If your program has “x = *p”, it means that at this point p is never a null pointer.  Does this imply that the type of p can no longer represent a null pointer?

Good example! If you use integer division `r = a / b`, you promise that `b` is not zero. It however does not mean  that preceding check `b == 0` may be optimized to `false`.

In C and C++, it actually does mean that, although of the compilers I just tested on Godbolt, only MSVC seems to take advantage of that permission.
https://godbolt.org/z/11ss5T7e8

The question of whether it is acceptable to treat as equivalent the statements "p is known to be dereferenced in all successors of B" and "p is known to be non-null in B," was discussed extensively about 20 years ago, and then again 12 years ago when it bit someone in the Linux kernel:
https://www.gnu.org/software/gcc/news/null.html
https://lwn.net/Articles/342330/
https://lwn.net/Articles/342420/
https://qinsb.blogspot.com/2018/03/ub-will-delete-your-null-checks.html

On Mon, Sep 13, 2021 at 10:28 PM Arthur O'Dwyer <arthur.j.odwyer at gmail.com<mailto:arthur.j.odwyer at gmail.com>> wrote:
Btw, I don't think this thread has paid enough attention to Richard Smith's suggestion:
I can only subscribe to James Y Knight's opinion. Indeed, it can be a good criterion of which operations should work in finite-math-only mode and which can not work. The only thing which I worry about is the possibility of checking the operation result for infinity (and nan for symmetry). But the suggested criterion is formulated in terms of arguments, not results, so it must allow such checks.

What is the opinion to which you subscribe?

Anyway, Richard's "quiet is signaling and signals are unspecified values" is really the only way out of the difficulty, as far as compiler people are concerned.
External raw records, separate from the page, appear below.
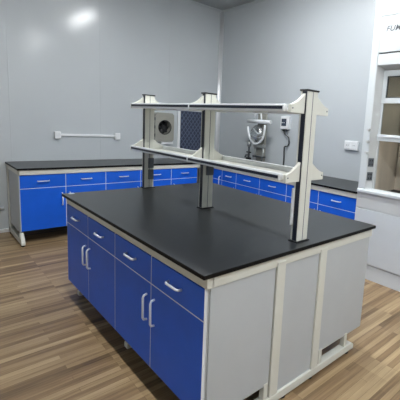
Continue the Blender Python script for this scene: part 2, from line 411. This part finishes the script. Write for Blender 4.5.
vp = thing('vent_panel', 'dark blue lattice vent panel in a pale frame between fan box and room corner', 'vent', (WX+.001, 2.74, 1.41))
hw, hh = .225, .345
MB().box(0, .01, -hw, hw, -hh, hh).build('backing', M['grille'], vp)
lt = MB()
def lat(p, q, wd=.005):
    p, q = Vector(p), Vector(q); d = (q-p).normalized(); n_ = Vector((-d.y, d.x))*wd
    lt.prism([tuple(p+n_), tuple(q+n_), tuple(q-n_), tuple(p-n_)], 0, .010, .016)
st = .075; sl = 1.35
for sg in (-1, 1):
    k = -1.2
    while k < 1.2:
        pts = []
        for (y, z) in ((-hw, k+sg*sl*-hw), (hw, k+sg*sl*hw)): pts.append([y, z])
        (ya, za), (yb, zb2) = pts
        # clip to +-hh
        t0, t1 = 0., 1.; dz = zb2-za
        for lim, sgn in ((hh, 1), (-hh, -1)):
            fa, fb_ = sgn*za-hh, sgn*zb2-hh
            if fa > 0 and fb_ > 0: t1 = -1; break
            if fa > 0: t0 = max(t0, fa/(fa-fb_))
            elif fb_ > 0: t1 = min(t1, fa/(fa-fb_))
        if t1-t0 > .02: lat((ya+(yb-ya)*t0, za+dz*t0), (ya+(yb-ya)*t1, za+dz*t1))
        k += st*1.35
lt.build('lattice', M['lattice'], vp)
fm = MB()
fm.box(0, .024, -hw-.05, -hw, -hh-.02, hh+.025).box(0, .024, hw, hw+.025, -hh-.02, hh+.025).box(0, .024, -hw, hw, hh, hh+.025).box(0, .024, -hw, hw, -hh-.02, -hh)
fm.build('frame', M['white'], vp, bevel=.003)

# ---------------------------------------------------------------- things on the back wall and bench
ws = thing('water_still', 'water still with white horizontal tube and glass loop on a steel stand', 'still', (-1.0, 3.12, TOP))
MB().box(-.19, .16, -.10, .12, 0, .03).build('base_plate', M['steel'], ws, bevel=.004)
MB().box(-.10, .09, .07, .10, .03, .85).build('back_plate', M['fanbox'], ws, bevel=.004)
MB().tube([(-.085, .03, .03), (-.085, .03, .36)], .014, 12).build('stand_rod', M['steel'], ws, smooth=True)
MB().tube([(.105, .03, .03), (.105, .03, .36)], .014, 12).build('stand_rod', M['steel'], ws, smooth=True)
MB().box(-.11, .13, .0, .07, .14, .165).build('crossbar', M['darksteel'], ws, bevel=.003)
MB().box(-.10, .12, .0, .07, .30, .345).build('crossbar', M['steel'], ws, bevel=.003)
MB().cyl((-.275, .02, .712), .031, .52, axis=0, seg=24).build('condenser_tube', M['frost'], ws, smooth=True)
MB().tube([(-.13, .03, .73), (-.13, .03, .82), (-.07, .04, .85), (.0, .04, .84), (.03, .03, .73)], .014, 10).build('steam_pipe', M['frost'], ws, smooth=True)
def cr(pts, n=6):
    pts = [Vector(p) for p in pts]; out = []
    P = [pts[0]*2-pts[1]] + pts + [pts[-1]*2-pts[-2]]
    for i in range(1, len(P)-2):
        for k in range(n):
            t = k/n; a, b_, c_, d = P[i-1:i+3]
            out.append(.5*((2*b_) + (c_-a)*t + (2*a-5*b_+4*c_-d)*t*t + (3*b_-a-3*c_+d)*t**3))
    return out + [pts[-1]]
MB().tube(cr([(-.235, -.02, .62), (-.215, -.02, .53), (-.16, -.02, .43), (-.08, -.02, .365), (.02, -.02, .36), (.11, -.02, .42), (.155, -.02, .52), (.17, -.02, .66)]), .017, 12).build('glass_loop', M['frost'], ws, smooth=True)
fl = MB(); prof = [(.02, .66), (.07, .64), (.125, .58), (.14, .5), (.12, .43), (.06, .385), (.0, .375)]
seg = 20; rings = []
for r, z in prof[:-1]: rings.append([fl.bm.verts.new((-.02+r*math.cos(2*math.pi*k/seg), .0+.6*r*math.sin(2*math.pi*k/seg), z)) for k in range(seg)])
for a, b_ in zip(rings, rings[1:]):
    for k in range(seg): fl.bm.faces.new((a[k], a[(k+1) % seg], b_[(k+1) % seg], b_[k]))
fl.bm.faces.new(rings[-1])
fl.build('glass_bulb', M['flask'], ws, smooth=True)
MB().tube(cr([(-.09, -.03, .60), (-.03, -.03, .55), (.04, -.03, .52), (.10, -.03, .56)]), .012, 8).build('coil', M['frost'], ws, smooth=True)
MB().tube(cr([(-.14, -.03, .50), (-.05, -.03, .47), (.05, -.03, .46), (.11, -.03, .48)]), .010, 8).build('coil', M['frost'], ws, smooth=True)
tv = MB().tube([(-.2, 0, .03), (-.2, 0, .44)], .016, 10).build('tap_pipe', M['darksteel'], ws, smooth=True)
MB().cyl((-.2, 0, .30), .033, .08, seg=14).build('valve_body', M['steel'], tv, smooth=True)
MB().tube([(-.2, 0, .16), (-.2, -.06, .16), (-.2, -.075, .12)], .014, 8).build('spout', M['darksteel'], tv, smooth=True)
MB().box(-.25, -.15, -.012, .012, .195, .215).build('tap_lever', M['black'], tv, bevel=.003)
MB().cyl((-.245, 0, .10), .02, .09, axis=0, seg=12).build('valve_knob', M['black'], tv, smooth=True)
MB().tube([(.135, -.02, .03), (.135, -.02, .1), (.12, 0, .14)], .013, 8).build('drain_pipe', M['darksteel'], ws, smooth=True)

ct = thing('control_box', 'white wall box with dark display and black cable hanging down to the back bench', 'controller', (-.605, WY, 1.652))
MB().box(-.078, .088, -.06, 0, -.10, .098).build('case', M['white'], ct, bevel=.01)
MB().box(-.052, .048, -.064, -.06, -.05, .06).build('display', M['screen'], ct, bevel=.002)
for x in (-.035, .005): MB().cyl((x, -.066, .0), .008, .003, axis=1, seg=10).build('button', M['white'], ct)
MB().box(-.04, .03, -.05, -.012, -.13, -.10).build('plug', M['black'], ct, bevel=.006)
MB().tube(cr([(-.01, -.035, -.13), (.02, -.035, -.18), (.085, -.03, -.22), (.105, -.03, -.30), (.08, -.03, -.355), (.02, -.03, -.37), (.012, -.03, -.42), (.02, -.03, -.56), (.02, -.035, -.705)]), .010, 8).build('cable', M['black'], ct, smooth=True)

sw = thing('wall_socket', 'white double wall socket left of the fume hood', 'socket', (.61, WY, 1.395))
MB().box(-.105, .105, -.035, 0, -.055, .065).build('case', M['white'], sw, bevel=.006)
for x in (-.05, .05):
    fz = MB().box(x-.04, x+.04, -.039, -.035, -.04, .05).build('face', M['paper'], sw, bevel=.002)
    for dx in (-.012, .012): MB().box(x+dx-.003, x+dx+.003, -.0405, -.039, .0, .014).build('slot', M['socket'], fz)

# ---------------------------------------------------------------- fume hood
hd = thing('fume_hood', 'tall white fume hood with glass sash and lettered top panel right of the back bench', 'fume hood', (1.2, 2.6, 0))
HW, HD, HT = 1.5, .74, 3.02
MB().box(.0, .02, .02, HD, .0, HT).box(HW-.02, HW, .02, HD, 0, HT).box(.02, HW-.02, .25, HD, HT-.02, HT).build('outer_case', M['hood'], hd)
for sgn in (0, 1):
    X = (lambda a: a) if not sgn else (lambda a: HW-a)
    xs = sorted((X(0), X(.088)))
    MB().box(xs[0], xs[1], .0, .09, .985, HT).build('front_post', M['hood'], hd, bevel=.012)
    jb = MB().prism([(X(.086), .004), (X(.124), .085), (X(.124), .13), (X(.07), .13), (X(.07), .004)], 2, .985, 2.275).build('jamb', M['hoodgrey'], hd)
    ang = math.atan2(.081, .038)
    if not sgn:
        for z in (1.275, 1.125):
            dirv = Vector((.038, .081, 0)).normalized(); nrm = Vector((.081, -.038, 0)).normalized()
            c = Vector((.086, .004, 0)) + dirv*.042
            k = MB(); 
            for (hw_, hh_, d0, d1) in ((.034, .045, 0, .006),):
                vs = [k.bm.verts.new(c + dirv*a + nrm*d + Vector((0, 0, z+zz))) for d in (d0, d1) for a, zz in ((-hw_, -hh_), (hw_, -hh_), (hw_, hh_), (-hw_, hh_))]
                k.bm.faces.new(vs[:4]); k.bm.faces.new(vs[4:])
                for i in range(4): k.bm.faces.new((vs[i], vs[(i+1) % 4], vs[4+(i+1) % 4], vs[4+i]))
            so = k.build('power_socket', M['socket'], hd, bevel=.002)
            k = MB()
            for a in (-.014, .014):
                for zz in (-.02, .02):
                    cc = c + dirv*a + nrm*.006 + Vector((0, 0, z+zz))
                    k.box(cc.x-.004, cc.x+.004, cc.y-.004, cc.y+.004, cc.z-.008, cc.z+.008)
            k.build('slots', M['black'], so)
        for z in (1.62, 1.495, 1.378):
            kb = MB().cyl((.07, 0, z), .016, -.03, axis=1, seg=16, r2=.013).build('tap_knob', M['hoodgrey'], hd, smooth=True)
MB().box(.088, HW-.088, .0, .03, 2.275, 2.385).build('lower_fascia', M['hood'], hd, bevel=.003)
MB().box(.088, HW-.088, .012, .03, 2.385, 2.40).build('shadow_gap', M['seal'], hd)
MB().box(.088, HW-.088, .0, .03, 2.40, 2.75).build('upper_fascia', M['hood'], hd, bevel=.003)
MB().box(.088, HW-.088, .004, .03, 2.757, HT).build('plenum_panel', M['hood'], hd, bevel=.003)
MB().prism([(.03, 2.275), (.03, 2.30), (.16, 2.26), (.16, 2.225)], 0, .088, HW-.088).build('soffit', M['hoodgrey'], hd)
# fixed upper window and sliding sash
SX0, SX1, SY = .124, HW-.124, .085
up_ = MB().box(SX0, SX0+.045, SY, SY+.03, 1.90, 2.235).box(SX1-.045, SX1, SY, SY+.03, 1.90, 2.235).box(SX0+.045, SX1-.045, SY, SY+.03, 2.175, 2.235).box(SX0+.045, SX1-.045, SY, SY+.03, 1.90, 1.955)
wn = up_.build('upper_window', M['hood'], hd, bevel=.004)
MB().box(SX0+.045, SX1-.045, SY+.010, SY+.016, 1.955, 2.175).build('pane', M['pane'], wn)
sl_ = MB().box(SX0+.045, SX0+.055, SY+.006, SY+.02, 1.955, 2.175).box(SX1-.055, SX1-.045, SY+.006, SY+.02, 1.955, 2.175).box(SX0+.055, SX1-.055, SY+.006, SY+.02, 2.165, 2.175).box(SX0+.055, SX1-.055, SY+.006, SY+.02, 1.955, 1.965)
sl_.build('seal', M['seal'], wn)
sa_ = MB().box(SX0, SX0+.028, SY+.004, SY+.028, 1.575, 1.90).box(SX1-.028, SX1, SY+.004, SY+.028, 1.575, 1.90).box(SX0, SX1, SY-.012, SY+.03, 1.508, 1.578).build('sash', M['hood'], hd, bevel=.005)
MB().box(SX0+.028, SX1-.028, SY+.012, SY+.018, 1.578, 1.90).build('pane', M['pane'], sa_)
MB().box(SX0+.02, SX1-.02, SY-.024, SY-.012, 1.548, 1.562).build('pull_rail', M['alu'], sa_, bevel=.003)
MB().box(SX0, SX0+.02, SY+.004, SY+.03, .985, 1.508).build('sash_track', M['hoodgrey'], hd)
MB().box(SX1-.02, SX1, SY+.004, SY+.03, .985, 1.508).build('sash_track', M['hoodgrey'], hd)
# chamber
MB().box(.07, .09, .13, .70, .925, 2.26).box(HW-.09, HW-.07, .13, .70, .925, 2.26).box(.09, HW-.09, .68, .70, .925, 2.26).box(.07, HW-.07, .13, .70, 2.26, 2.28).build('chamber_liner', M['liner'], hd)
bf = MB()
for x0 in (.12, .55, .98): bf.box(x0, x0+.40, .63, .645, 1.12, 1.62).box(x0, x0+.40, .60, .615, 1.66, 2.15)
bf.build('baffle', M['liner'], hd, bevel=.004)
MB().box(.02, HW-.02, .10, .70, .90, .925).build('chamber_floor', M['topedge'], hd)
MB().prism([(-.014, .945), (-.014, .975), (.01, .992), (.10, .992), (.10, .93)], 0, .0, HW).build('sill', M['hood'], hd, bevel=.004)
MB().box(.0, HW, .006, .03, .775, .944).build('service_fascia', M['hoodgrey'], hd, bevel=.002)
for (a, b_) in ((.004, HW/2-.002), (HW/2+.002, HW-.004)):
    do = MB().box(a, b_, -.004, .018, .175, .768).build('cupboard_door', M['hood'], hd, bevel=.004)
    xh = b_-.05 if a < .1 else a+.05
    MB().tube([(xh, -.003, .56), (xh, -.03, .565), (xh, -.03, .695), (xh, -.003, .70)], .006, 8).build('handle', M['alu'], do, smooth=True)
MB().box(.02, HW-.02, .02, HD, .158, .775).build('base_cupboard', M['hoodgrey'], hd)
MB().box(.0, HW, .012, .04, .0, .158).build('plinth', M['hood'], hd)
cl_ = MB().box(.45, HW-.45, .20, .29, 2.225, 2.255).build('added_fill_light', M['white'], hd, bevel=.003)  # added fill light, no known fitting: brightens the hood interior
MB().box(.47, HW-.47, .215, .275, 2.212, 2.225).build('added_fill_strip', emit('added_fill_glow', (.97, 1, 1, 1), 3.5), cl_)
# lettering
cu = bpy.data.curves.new('lettering', 'FONT'); cu.body = 'FUME HOOD'; cu.size = .075; cu.shear = .25; cu.extrude = .001; cu.space_character = 1.1; cu.offset = .0003
tmp = bpy.data.objects.new('tmp', cu); col.objects.link(tmp)
bpy.context.view_layer.update()
me = bpy.data.meshes.new_from_object(tmp.evaluated_get(bpy.context.evaluated_depsgraph_get()))
bpy.data.objects.remove(tmp)
le = bpy.data.objects.new('lettering', me); col.objects.link(le); me.materials.clear(); me.materials.append(M['letter'])
le.parent = hd; le.location = (.145, -.0015, 2.60); le.rotation_euler = (math.pi/2, 0, 0)
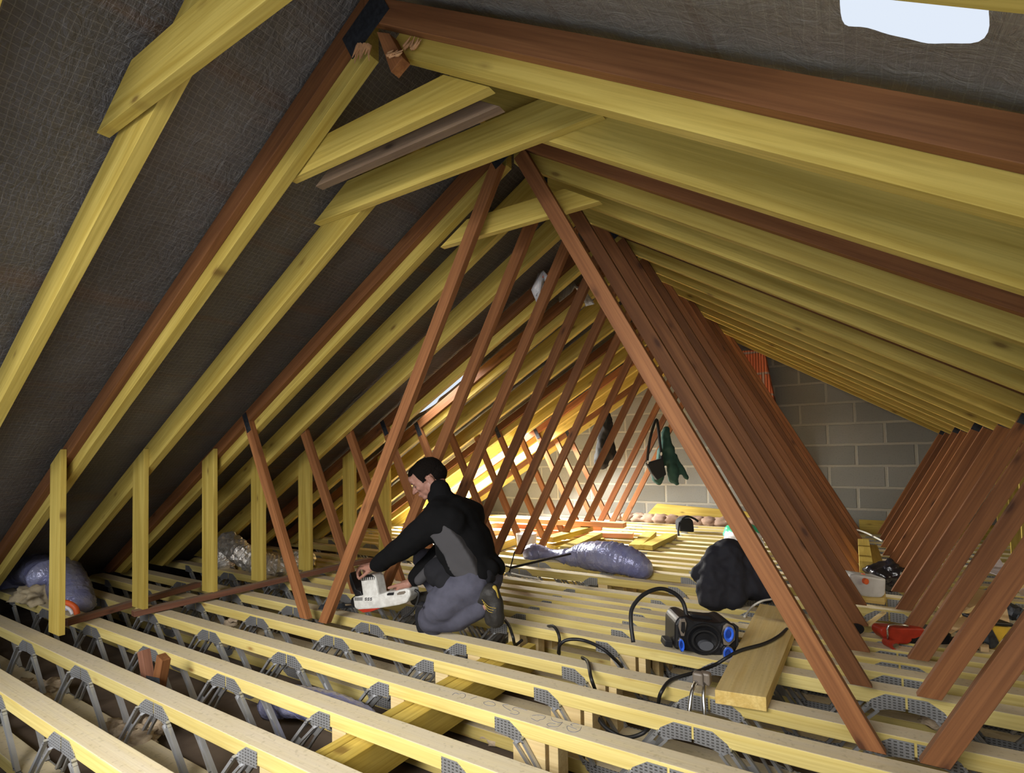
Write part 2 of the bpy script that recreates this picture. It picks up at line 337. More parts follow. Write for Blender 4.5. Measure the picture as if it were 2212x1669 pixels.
def crumple(name, c, rad, mat, parent=None, amp=0.18, seed=1, sub=4, flatz=None, freq=6):
    from mathutils import noise as mn
    bm = bmesh.new(); bmesh.ops.create_icosphere(bm, subdivisions=sub, radius=1)
    for v in bm.verts:
        q = v.co.copy(); k = 1+amp*mn.noise(q*freq/3+Vector((seed*7.1, 0, 0)))*1.6+amp*0.6*mn.noise(q*freq+Vector((0, seed*3.3, 0)))
        v.co = Vector((q.x*rad[0], q.y*rad[1], q.z*rad[2]))*k
        if flatz is not None and v.co.z < flatz: v.co.z = flatz
    return link(name, bm, mat, parent, smooth=True, mw=Matrix.Translation(c))
def copy_tree(o, parent=None):
    c = o.copy(); COL.objects.link(c)
    if parent is not None: c.parent = parent
    for ch in o.children: copy_tree(ch, c)
    return c

# ------------------------------------------------------------------ roof geometry
XA = -1.235; XR = -1.28
def zl(x, c): return c+0.58*(x-XA)
def zr(x, c): return c-0.62*(x-XA)
AL, AR = math.atan(0.58), -math.atan(0.62)
def underlay_mesh(name, side, mat, x0, x1, holes, nx=150, ny=230, ya=-0.9, yb=7.1):
    from mathutils import noise as mn
    bm = bmesh.new(); g = []
    for i in range(nx+1):
        row = []
        for j in range(ny+1):
            x = x0+(x1-x0)*i/nx; y = ya+(yb-ya)*j/ny
            z = zl(x, 2.462) if side < 0 else zr(x, 2.408)
            ph = ((y-0.362) % 0.4115)/0.4115
            sag = 0.016*math.sin(math.pi*ph)**2
            z += 0.012-sag*0.2+0.010*mn.noise(Vector((x*2.5, y*9, 3*side)))*math.sin(math.pi*ph)+0.005*mn.noise(Vector((x*11, y*3, 8)))
            row.append(bm.verts.new((x, y, z)))
        g.append(row)
    for i in range(nx):
        for j in range(ny):
            x = x0+(x1-x0)*(i+.5)/nx; y = ya+(yb-ya)*(j+.5)/ny
            if any(a+0.04*mn.noise(Vector((y*14, 1, 1))) < x < b_+0.05*mn.noise(Vector((y*17, 5, 1))) and c_+0.03*mn.noise(Vector((x*15, 2, 4))) < y < d_+0.03*mn.noise(Vector((x*13, 9, 4))) for a, b_, c_, d_ in holes): continue
            bm.faces.new((g[i][j], g[i+1][j], g[i+1][j+1], g[i][j+1]))
    bmesh.ops.delete(bm, geom=[v for v in bm.verts if not v.link_faces], context='VERTS')
    for _ in range(4):
        mv = {}
        for v in bm.verts:
            if v.is_boundary and ya+.01 < v.co.y < yb-.01 and min(x0, x1)+.01 < v.co.x < max(x0, x1)-.01:
                nb = [e.other_vert(v) for e in v.link_edges if e.is_boundary]
                if len(nb) == 2: mv[v] = v.co*0.4+(nb[0].co+nb[1].co)*0.3
        for v, c in mv.items(): v.co = c
    o = link(name, bm, mat, smooth=True)
    return o
ul = underlay_mesh('ceiling', -1, M['underL'], XR, -6.4, [(-3.25, -2.7, 3.36, 3.62), (-5.0, -3.45, 5.0, 6.3)]); tag(ul, 'dark reinforced roof underlay on the left slope behind the rafters', 'roof lining', kind='structure')
ur = underlay_mesh('ceiling', 1, M['underR'], XR, 3.0, [(0.01, 0.185, 0.80, 1.06)], 330, 420); tag(ur, 'grey foil underlay on the right slope, torn open at the top right', 'roof lining', kind='structure')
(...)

You two (Serge and Krzysztof) can keep talking past each other at the application level, but the compiler people are going to have to do something in the code eventually, and that something is going to have to be expressed in terms similar to what Richard and I have been saying, because these are the terms that the compiler understands.